Wednesday, June 18, 2008

Saving LinkedIn


Don't get it twisted -- I am a huge fan of LinkedIn. Quite frankly, when I watch eager young recruiters work their networks of middle-management players from top notch companies, I get a little jealous. Back in the 90's, when I was a researcher for an excellent executive search firm, I would have given my left shoe for a tool like LI. Instead, I found candidates by searching outdated CD-Roms (the updates would arrive monthly), old vendor directories and college alumni books. Mostly, I used the phone. It was painstaking work, but I loved it. LI makes it too easy for the young 'uns.

So why am I griping about LI on the day it proudly announces that it has secured a boatload of benjamins from the venture capital peeps and is coyly avoiding the topic of IPOs? Because I am afraid. I am afraid that LI's value proposition is eroding, even as I write.
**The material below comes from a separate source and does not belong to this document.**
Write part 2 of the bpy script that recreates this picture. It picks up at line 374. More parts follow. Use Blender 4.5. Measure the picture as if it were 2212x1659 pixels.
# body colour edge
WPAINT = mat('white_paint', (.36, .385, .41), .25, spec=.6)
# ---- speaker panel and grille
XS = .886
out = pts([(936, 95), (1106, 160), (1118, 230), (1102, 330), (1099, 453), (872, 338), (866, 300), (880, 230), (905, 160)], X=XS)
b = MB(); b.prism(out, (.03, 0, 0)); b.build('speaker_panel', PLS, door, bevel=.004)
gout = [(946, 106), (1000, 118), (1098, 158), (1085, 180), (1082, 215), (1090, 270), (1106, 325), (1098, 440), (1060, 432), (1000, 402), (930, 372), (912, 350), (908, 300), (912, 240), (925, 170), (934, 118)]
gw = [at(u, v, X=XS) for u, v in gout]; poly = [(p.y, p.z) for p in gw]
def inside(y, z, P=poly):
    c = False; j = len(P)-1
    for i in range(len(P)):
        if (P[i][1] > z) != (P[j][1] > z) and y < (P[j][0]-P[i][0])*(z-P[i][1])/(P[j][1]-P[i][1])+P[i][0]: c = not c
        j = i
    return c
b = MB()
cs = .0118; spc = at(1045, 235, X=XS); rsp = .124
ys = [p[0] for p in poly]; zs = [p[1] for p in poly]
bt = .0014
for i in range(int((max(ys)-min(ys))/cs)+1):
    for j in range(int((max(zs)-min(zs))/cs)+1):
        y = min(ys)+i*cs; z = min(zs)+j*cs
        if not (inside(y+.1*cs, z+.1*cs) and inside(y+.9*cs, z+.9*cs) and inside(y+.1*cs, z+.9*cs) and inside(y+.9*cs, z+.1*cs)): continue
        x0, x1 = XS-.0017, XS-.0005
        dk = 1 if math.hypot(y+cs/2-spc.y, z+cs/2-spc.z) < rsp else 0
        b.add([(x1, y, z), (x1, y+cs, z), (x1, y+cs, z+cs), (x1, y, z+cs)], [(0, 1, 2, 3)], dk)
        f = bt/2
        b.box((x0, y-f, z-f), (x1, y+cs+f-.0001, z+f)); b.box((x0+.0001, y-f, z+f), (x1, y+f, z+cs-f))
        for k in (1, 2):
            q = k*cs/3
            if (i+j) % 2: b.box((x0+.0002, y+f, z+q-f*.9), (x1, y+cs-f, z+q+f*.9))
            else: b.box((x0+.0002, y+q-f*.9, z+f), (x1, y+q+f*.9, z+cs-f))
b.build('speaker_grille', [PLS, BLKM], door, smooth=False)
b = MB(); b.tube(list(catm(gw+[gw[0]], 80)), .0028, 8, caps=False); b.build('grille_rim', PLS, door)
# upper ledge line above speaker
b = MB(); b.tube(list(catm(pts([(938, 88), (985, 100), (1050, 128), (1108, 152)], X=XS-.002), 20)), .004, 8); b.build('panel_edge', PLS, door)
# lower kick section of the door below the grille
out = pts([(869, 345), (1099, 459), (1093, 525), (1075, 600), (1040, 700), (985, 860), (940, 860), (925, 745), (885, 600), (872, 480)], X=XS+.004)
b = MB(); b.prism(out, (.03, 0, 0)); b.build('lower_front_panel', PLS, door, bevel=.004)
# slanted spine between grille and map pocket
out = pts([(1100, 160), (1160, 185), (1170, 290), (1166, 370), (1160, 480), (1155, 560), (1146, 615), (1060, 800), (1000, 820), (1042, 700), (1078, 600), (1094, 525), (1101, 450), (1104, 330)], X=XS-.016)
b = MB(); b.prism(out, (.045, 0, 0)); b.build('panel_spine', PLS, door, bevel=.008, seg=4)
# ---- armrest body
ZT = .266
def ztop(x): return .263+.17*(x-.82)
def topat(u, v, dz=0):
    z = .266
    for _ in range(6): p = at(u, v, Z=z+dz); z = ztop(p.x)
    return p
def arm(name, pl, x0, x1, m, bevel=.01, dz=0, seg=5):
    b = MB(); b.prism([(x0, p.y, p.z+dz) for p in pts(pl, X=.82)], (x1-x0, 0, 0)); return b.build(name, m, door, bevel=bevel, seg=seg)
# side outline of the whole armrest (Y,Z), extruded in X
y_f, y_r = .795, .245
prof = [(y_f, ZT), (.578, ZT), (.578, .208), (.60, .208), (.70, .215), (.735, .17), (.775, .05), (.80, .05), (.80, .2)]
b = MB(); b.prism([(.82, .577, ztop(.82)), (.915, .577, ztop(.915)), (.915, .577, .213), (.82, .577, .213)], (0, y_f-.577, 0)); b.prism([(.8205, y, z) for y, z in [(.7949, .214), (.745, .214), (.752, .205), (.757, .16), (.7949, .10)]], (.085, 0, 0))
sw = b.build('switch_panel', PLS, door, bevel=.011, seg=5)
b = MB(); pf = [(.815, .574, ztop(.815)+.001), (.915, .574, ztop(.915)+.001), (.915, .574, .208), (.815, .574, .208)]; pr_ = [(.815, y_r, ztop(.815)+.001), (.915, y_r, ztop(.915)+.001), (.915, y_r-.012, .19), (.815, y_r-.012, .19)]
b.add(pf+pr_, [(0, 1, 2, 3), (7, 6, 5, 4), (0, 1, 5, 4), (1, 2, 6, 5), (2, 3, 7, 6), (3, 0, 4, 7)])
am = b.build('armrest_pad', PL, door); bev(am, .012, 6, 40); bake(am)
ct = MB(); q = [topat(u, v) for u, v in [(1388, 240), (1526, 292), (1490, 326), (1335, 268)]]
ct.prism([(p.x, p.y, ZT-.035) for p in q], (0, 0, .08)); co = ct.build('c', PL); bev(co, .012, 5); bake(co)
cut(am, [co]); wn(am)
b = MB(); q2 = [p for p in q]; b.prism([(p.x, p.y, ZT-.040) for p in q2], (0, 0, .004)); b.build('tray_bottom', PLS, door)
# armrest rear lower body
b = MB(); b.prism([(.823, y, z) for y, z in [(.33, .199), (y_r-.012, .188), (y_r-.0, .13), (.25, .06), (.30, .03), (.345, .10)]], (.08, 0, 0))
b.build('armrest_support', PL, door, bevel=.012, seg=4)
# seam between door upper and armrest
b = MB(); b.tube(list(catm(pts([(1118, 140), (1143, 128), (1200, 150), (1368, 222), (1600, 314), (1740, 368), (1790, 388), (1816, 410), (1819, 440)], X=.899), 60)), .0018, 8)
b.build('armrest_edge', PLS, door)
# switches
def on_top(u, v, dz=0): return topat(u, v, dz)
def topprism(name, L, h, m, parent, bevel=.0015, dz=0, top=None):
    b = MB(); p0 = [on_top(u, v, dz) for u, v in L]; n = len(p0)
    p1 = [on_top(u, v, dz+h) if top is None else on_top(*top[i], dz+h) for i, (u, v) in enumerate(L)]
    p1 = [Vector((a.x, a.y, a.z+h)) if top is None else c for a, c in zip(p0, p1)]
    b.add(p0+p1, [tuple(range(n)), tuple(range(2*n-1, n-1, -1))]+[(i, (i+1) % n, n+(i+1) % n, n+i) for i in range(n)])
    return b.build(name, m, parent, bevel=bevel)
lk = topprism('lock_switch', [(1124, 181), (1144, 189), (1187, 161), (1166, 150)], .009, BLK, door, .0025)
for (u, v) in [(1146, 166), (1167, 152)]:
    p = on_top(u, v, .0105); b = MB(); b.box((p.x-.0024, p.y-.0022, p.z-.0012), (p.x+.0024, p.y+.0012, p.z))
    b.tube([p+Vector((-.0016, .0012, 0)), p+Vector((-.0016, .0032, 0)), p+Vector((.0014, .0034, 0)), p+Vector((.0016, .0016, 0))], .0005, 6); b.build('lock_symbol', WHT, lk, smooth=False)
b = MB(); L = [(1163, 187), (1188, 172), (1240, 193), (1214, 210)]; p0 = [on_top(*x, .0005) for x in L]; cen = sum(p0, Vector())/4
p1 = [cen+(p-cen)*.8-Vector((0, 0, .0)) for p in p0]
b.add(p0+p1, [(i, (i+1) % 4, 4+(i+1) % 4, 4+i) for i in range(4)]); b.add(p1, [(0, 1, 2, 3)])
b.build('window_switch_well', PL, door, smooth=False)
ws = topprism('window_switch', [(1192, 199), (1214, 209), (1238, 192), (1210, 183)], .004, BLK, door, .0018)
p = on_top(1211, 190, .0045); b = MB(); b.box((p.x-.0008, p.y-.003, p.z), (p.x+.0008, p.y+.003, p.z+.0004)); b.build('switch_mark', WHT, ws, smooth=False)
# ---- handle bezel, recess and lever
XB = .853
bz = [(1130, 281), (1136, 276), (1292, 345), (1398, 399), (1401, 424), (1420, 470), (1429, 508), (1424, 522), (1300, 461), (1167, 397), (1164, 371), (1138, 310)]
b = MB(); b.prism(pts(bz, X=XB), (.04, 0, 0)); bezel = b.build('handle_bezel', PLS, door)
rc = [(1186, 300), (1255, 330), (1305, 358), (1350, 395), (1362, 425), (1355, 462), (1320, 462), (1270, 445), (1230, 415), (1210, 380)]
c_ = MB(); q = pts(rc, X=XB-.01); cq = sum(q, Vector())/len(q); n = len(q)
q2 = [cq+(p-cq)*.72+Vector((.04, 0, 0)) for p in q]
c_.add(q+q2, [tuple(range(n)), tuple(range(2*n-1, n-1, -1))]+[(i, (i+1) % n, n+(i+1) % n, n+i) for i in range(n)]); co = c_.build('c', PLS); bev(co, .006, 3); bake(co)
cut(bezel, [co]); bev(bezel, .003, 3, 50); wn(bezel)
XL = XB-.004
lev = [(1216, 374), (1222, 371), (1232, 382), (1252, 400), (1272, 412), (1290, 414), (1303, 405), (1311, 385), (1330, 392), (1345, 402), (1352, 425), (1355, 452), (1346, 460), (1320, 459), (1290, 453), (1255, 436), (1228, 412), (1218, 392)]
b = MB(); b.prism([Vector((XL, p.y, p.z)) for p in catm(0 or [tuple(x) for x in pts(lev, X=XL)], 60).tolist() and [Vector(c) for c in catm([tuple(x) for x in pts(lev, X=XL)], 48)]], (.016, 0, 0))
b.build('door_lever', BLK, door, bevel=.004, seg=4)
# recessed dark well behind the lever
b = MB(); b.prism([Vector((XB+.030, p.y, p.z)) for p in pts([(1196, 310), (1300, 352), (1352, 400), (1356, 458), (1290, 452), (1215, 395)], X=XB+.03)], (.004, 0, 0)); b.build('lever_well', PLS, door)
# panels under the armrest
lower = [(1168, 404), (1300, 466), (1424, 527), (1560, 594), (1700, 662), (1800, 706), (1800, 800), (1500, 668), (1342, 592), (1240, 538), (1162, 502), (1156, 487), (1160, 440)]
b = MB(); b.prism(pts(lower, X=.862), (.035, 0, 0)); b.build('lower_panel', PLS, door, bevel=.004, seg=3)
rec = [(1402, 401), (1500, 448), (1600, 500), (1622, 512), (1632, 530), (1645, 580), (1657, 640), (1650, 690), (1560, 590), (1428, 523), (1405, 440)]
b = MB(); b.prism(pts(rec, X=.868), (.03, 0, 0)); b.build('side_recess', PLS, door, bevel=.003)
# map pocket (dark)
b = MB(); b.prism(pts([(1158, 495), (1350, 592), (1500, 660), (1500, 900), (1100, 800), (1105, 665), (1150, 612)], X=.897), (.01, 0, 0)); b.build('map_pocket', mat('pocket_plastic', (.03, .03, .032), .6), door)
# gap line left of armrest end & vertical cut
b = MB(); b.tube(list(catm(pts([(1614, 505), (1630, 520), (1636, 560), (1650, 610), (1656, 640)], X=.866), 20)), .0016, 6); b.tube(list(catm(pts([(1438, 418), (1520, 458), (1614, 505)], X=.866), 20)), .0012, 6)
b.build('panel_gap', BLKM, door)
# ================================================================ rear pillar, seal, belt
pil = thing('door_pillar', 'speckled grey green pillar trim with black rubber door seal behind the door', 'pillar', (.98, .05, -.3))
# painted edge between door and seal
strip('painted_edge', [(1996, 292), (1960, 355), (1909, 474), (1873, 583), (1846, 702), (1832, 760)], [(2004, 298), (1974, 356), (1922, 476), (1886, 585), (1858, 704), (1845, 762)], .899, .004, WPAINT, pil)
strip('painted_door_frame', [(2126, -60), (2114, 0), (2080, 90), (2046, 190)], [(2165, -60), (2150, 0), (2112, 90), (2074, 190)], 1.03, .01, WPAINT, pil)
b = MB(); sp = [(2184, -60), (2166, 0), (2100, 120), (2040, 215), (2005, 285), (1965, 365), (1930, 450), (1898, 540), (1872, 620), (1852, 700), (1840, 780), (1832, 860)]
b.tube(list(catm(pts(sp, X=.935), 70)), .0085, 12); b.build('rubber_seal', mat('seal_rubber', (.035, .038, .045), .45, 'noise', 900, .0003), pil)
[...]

Those young whippersnapper recruiters...they are promiscuous networkers. Which means those legions of middle-management types from top notch companies will soon tire of the endless requests to network, the irrelevant inmails, the e-mails begging them to pass along the long-winded job descriptions.

In today's interview on CNBC, the new CEO touts LinkedIn's solid revenue streams: advertising, subscriptions, job postings and corporate sales (we will reserve my thoughts about the corporate product for another time). Danger, Will Robinson. Your revenue streams are dependent on an active and engaged population of networkers. But your core customers -- recruiters and sales people -- threaten to chase away the audience. Remember listservs? They were great, until a couple of blow-hards and the sales-bots would join and render the lists uninteresting.
So what's missing? First off all, LinkedIn's core management team lacks anyone from the industry it serves. Lots of smart folks with experience at hip companies, but absolutely no one with a background in staffing, recruitment technology, or sourcing. What up with that? We're good enough to spend money on your products, but not good enough to help you develop and market great products?
Second -- and I hate to say it -- but the serial networkers have got to go. This shallow bunch will ruin it for the rest of us. Send us back to the days of CD-roms, phone books and rusing (which I never did; however, I did once buy a hardcopy corporate directory from a guy known simply as "Danny from Brazil". I never knew how he got the directory. I hope St. Peter doesn't hold this against me.)
Lastly, I am afraid LI will have to start thinking about content. Keeping those middle-management types engaged enough to invite their cubemates. Recruiters need a constant supply of fresh meat.
So, Dan Nye, I've got more of these useful tidbits -- accept my invitation!